Recorded information

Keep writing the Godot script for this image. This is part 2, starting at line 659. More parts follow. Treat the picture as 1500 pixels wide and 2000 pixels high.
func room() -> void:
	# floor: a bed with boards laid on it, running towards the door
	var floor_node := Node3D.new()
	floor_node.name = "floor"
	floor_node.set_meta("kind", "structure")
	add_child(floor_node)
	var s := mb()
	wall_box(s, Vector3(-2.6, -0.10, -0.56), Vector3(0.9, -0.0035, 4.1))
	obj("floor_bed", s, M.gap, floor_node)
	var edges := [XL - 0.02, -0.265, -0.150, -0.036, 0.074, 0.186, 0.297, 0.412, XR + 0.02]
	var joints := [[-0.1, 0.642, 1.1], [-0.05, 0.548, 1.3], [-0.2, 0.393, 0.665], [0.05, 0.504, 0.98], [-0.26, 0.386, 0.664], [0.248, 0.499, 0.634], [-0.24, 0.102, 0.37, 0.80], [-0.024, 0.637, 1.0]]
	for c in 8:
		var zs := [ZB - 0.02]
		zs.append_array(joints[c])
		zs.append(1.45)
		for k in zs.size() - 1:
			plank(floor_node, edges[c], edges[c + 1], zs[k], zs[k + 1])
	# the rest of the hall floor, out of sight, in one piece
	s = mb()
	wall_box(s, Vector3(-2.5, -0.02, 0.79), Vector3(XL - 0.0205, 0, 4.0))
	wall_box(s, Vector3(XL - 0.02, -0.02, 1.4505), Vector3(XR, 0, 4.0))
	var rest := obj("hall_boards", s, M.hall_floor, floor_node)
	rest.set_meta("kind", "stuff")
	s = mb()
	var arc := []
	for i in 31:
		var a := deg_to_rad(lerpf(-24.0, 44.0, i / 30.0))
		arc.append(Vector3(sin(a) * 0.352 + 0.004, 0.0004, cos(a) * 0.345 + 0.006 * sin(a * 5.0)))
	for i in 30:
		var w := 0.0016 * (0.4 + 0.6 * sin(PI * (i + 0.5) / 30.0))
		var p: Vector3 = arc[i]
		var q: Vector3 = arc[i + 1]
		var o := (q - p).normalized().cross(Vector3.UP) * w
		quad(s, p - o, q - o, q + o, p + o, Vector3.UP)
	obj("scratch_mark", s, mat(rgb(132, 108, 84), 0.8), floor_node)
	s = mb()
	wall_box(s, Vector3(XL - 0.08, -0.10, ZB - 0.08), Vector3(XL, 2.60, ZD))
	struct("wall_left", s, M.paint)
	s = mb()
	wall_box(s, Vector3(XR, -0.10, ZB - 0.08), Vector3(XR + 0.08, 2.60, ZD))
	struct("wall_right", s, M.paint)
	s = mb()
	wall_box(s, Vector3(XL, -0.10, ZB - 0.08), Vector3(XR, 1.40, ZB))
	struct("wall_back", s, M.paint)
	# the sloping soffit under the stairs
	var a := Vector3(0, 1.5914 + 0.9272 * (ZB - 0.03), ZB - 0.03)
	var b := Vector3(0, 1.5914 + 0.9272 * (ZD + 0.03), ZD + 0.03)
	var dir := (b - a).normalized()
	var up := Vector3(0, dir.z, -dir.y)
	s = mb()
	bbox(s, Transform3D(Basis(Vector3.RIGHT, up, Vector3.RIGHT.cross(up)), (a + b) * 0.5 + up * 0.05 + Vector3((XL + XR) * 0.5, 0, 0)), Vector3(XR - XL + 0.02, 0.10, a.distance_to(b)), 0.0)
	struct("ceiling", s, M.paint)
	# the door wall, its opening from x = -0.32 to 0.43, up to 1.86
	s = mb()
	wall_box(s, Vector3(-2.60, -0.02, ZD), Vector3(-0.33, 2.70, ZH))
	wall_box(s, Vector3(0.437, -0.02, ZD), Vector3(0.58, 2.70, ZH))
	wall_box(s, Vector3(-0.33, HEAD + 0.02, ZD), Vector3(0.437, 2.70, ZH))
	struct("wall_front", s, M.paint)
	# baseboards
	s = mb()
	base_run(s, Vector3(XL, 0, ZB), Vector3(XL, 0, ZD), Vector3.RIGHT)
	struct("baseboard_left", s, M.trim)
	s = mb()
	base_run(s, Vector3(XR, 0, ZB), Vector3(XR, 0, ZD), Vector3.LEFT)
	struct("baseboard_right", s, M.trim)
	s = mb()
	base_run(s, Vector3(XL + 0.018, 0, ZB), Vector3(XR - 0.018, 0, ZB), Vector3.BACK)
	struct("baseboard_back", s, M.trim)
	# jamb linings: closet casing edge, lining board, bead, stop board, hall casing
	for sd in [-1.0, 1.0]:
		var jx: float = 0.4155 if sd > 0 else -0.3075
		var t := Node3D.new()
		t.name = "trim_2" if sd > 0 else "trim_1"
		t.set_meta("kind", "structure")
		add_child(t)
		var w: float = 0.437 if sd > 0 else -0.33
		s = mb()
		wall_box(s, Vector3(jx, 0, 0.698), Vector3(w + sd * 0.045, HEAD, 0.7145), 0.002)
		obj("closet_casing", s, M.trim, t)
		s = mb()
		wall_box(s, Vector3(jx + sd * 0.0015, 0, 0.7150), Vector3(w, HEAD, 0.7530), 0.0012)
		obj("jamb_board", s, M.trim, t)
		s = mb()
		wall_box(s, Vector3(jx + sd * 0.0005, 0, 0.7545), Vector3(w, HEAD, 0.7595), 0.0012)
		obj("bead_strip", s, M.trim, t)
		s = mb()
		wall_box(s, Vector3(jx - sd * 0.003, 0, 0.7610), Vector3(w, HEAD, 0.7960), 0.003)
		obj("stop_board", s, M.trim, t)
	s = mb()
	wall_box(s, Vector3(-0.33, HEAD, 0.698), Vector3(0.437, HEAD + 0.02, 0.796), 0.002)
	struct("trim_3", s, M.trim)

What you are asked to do
Extract each line from the listing above, please, and repeat it exactly.

Complete response
Keep writing the Godot script for this image. This is part 2, starting at line 659. More parts follow. Treat the picture as 1500 pixels wide and 2000 pixels high.
func room() -> void:
	# floor: a bed with boards laid on it, running towards the door
	var floor_node := Node3D.new()
	floor_node.name = "floor"
	floor_node.set_meta("kind", "structure")
	add_child(floor_node)
	var s := mb()
	wall_box(s, Vector3(-2.6, -0.10, -0.56), Vector3(0.9, -0.0035, 4.1))
	obj("floor_bed", s, M.gap, floor_node)
	var edges := [XL - 0.02, -0.265, -0.150, -0.036, 0.074, 0.186, 0.297, 0.412, XR + 0.02]
	var joints := [[-0.1, 0.642, 1.1], [-0.05, 0.548, 1.3], [-0.2, 0.393, 0.665], [0.05, 0.504, 0.98], [-0.26, 0.386, 0.664], [0.248, 0.499, 0.634], [-0.24, 0.102, 0.37, 0.80], [-0.024, 0.637, 1.0]]
	for c in 8:
		var zs := [ZB - 0.02]
		zs.append_array(joints[c])
		zs.append(1.45)
		for k in zs.size() - 1:
			plank(floor_node, edges[c], edges[c + 1], zs[k], zs[k + 1])
	# the rest of the hall floor, out of sight, in one piece
	s = mb()
	wall_box(s, Vector3(-2.5, -0.02, 0.79), Vector3(XL - 0.0205, 0, 4.0))
	wall_box(s, Vector3(XL - 0.02, -0.02, 1.4505), Vector3(XR, 0, 4.0))
	var rest := obj("hall_boards", s, M.hall_floor, floor_node)
	rest.set_meta("kind", "stuff")
	s = mb()
	var arc := []
	for i in 31:
		var a := deg_to_rad(lerpf(-24.0, 44.0, i / 30.0))
		arc.append(Vector3(sin(a) * 0.352 + 0.004, 0.0004, cos(a) * 0.345 + 0.006 * sin(a * 5.0)))
	for i in 30:
		var w := 0.0016 * (0.4 + 0.6 * sin(PI * (i + 0.5) / 30.0))
		var p: Vector3 = arc[i]
		var q: Vector3 = arc[i + 1]
		var o := (q - p).normalized().cross(Vector3.UP) * w
		quad(s, p - o, q - o, q + o, p + o, Vector3.UP)
	obj("scratch_mark", s, mat(rgb(132, 108, 84), 0.8), floor_node)
	s = mb()
	wall_box(s, Vector3(XL - 0.08, -0.10, ZB - 0.08), Vector3(XL, 2.60, ZD))
	struct("wall_left", s, M.paint)
	s = mb()
	wall_box(s, Vector3(XR, -0.10, ZB - 0.08), Vector3(XR + 0.08, 2.60, ZD))
	struct("wall_right", s, M.paint)
	s = mb()
	wall_box(s, Vector3(XL, -0.10, ZB - 0.08), Vector3(XR, 1.40, ZB))
	struct("wall_back", s, M.paint)
	# the sloping soffit under the stairs
	var a := Vector3(0, 1.5914 + 0.9272 * (ZB - 0.03), ZB - 0.03)
	var b := Vector3(0, 1.5914 + 0.9272 * (ZD + 0.03), ZD + 0.03)
	var dir := (b - a).normalized()
	var up := Vector3(0, dir.z, -dir.y)
	s = mb()
	bbox(s, Transform3D(Basis(Vector3.RIGHT, up, Vector3.RIGHT.cross(up)), (a + b) * 0.5 + up * 0.05 + Vector3((XL + XR) * 0.5, 0, 0)), Vector3(XR - XL + 0.02, 0.10, a.distance_to(b)), 0.0)
	struct("ceiling", s, M.paint)
	# the door wall, its opening from x = -0.32 to 0.43, up to 1.86
	s = mb()
	wall_box(s, Vector3(-2.60, -0.02, ZD), Vector3(-0.33, 2.70, ZH))
	wall_box(s, Vector3(0.437, -0.02, ZD), Vector3(0.58, 2.70, ZH))
	wall_box(s, Vector3(-0.33, HEAD + 0.02, ZD), Vector3(0.437, 2.70, ZH))
	struct("wall_front", s, M.paint)
	# baseboards
	s = mb()
	base_run(s, Vector3(XL, 0, ZB), Vector3(XL, 0, ZD), Vector3.RIGHT)
	struct("baseboard_left", s, M.trim)
	s = mb()
	base_run(s, Vector3(XR, 0, ZB), Vector3(XR, 0, ZD), Vector3.LEFT)
	struct("baseboard_right", s, M.trim)
	s = mb()
	base_run(s, Vector3(XL + 0.018, 0, ZB), Vector3(XR - 0.018, 0, ZB), Vector3.BACK)
	struct("baseboard_back", s, M.trim)
	# jamb linings: closet casing edge, lining board, bead, stop board, hall casing
	for sd in [-1.0, 1.0]:
		var jx: float = 0.4155 if sd > 0 else -0.3075
		var t := Node3D.new()
		t.name = "trim_2" if sd > 0 else "trim_1"
		t.set_meta("kind", "structure")
		add_child(t)
		var w: float = 0.437 if sd > 0 else -0.33
		s = mb()
		wall_box(s, Vector3(jx, 0, 0.698), Vector3(w + sd * 0.045, HEAD, 0.7145), 0.002)
		obj("closet_casing", s, M.trim, t)
		s = mb()
		wall_box(s, Vector3(jx + sd * 0.0015, 0, 0.7150), Vector3(w, HEAD, 0.7530), 0.0012)
		obj("jamb_board", s, M.trim, t)
		s = mb()
		wall_box(s, Vector3(jx + sd * 0.0005, 0, 0.7545), Vector3(w, HEAD, 0.7595), 0.0012)
		obj("bead_strip", s, M.trim, t)
		s = mb()
		wall_box(s, Vector3(jx - sd * 0.003, 0, 0.7610), Vector3(w, HEAD, 0.7960), 0.003)
		obj("stop_board", s, M.trim, t)
	s = mb()
	wall_box(s, Vector3(-0.33, HEAD, 0.698), Vector3(0.437, HEAD + 0.02, 0.796), 0.002)
	struct("trim_3", s, M.trim)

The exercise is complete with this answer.